Metallofullerenes as Robust Single-Atom Catalysts for Adsorption and Dissociation of Hydrogen Molecules: A Density Functional Study

[Image: see text] Hydrogen is currently considered as the best alternative for traditional fuels due to its sustainable and ecofriendly nature. Additionally, hydrogen dissociation is a critical step in almost all hydrogenation reactions, which is crucial in industrial chemical production. A cost-effective and efficient catalyst with favorable activity for this step is highly desirable. Herein, transition-metal-doped fullerene (TM@C(60)) complexes are designed and investigated as single-atom catalysts for the hydrogen splitting process. Interaction energy analysis (E(int)) is also carried out to demonstrate the stability of designed TM@C(60) metallofullerenes, which reveals that all the designed complexes have higher thermodynamic stability. Furthermore, among all the studied metallofullerenes, the best catalytic efficiency for hydrogen dissociation is seen for the Sc@C(60) catalyst E(a) = 0.13 eV followed by the V@C(60) catalyst E(a) = 0.19 eV. The hydrogen activation and dissociation processes over TM@C(60) metallofullerenes is further elaborated by analyzing charge transfer via the natural bond orbital and electron density difference analyses.
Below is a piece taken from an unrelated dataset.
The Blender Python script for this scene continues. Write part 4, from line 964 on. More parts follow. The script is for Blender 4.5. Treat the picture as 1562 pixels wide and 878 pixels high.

Additionally, quantum theory of atoms in molecule analysis is carried out to investigate the nature of interatomic interactions between hydrogen molecules and TMs@C(60) metallofullerenes. Overall, results of the current study declare that the Sc@C(60) catalyst can act as a low cost, highly efficient, and noble metal-free single-atom catalyst to efficiently catalyze hydrogen dissociation reaction.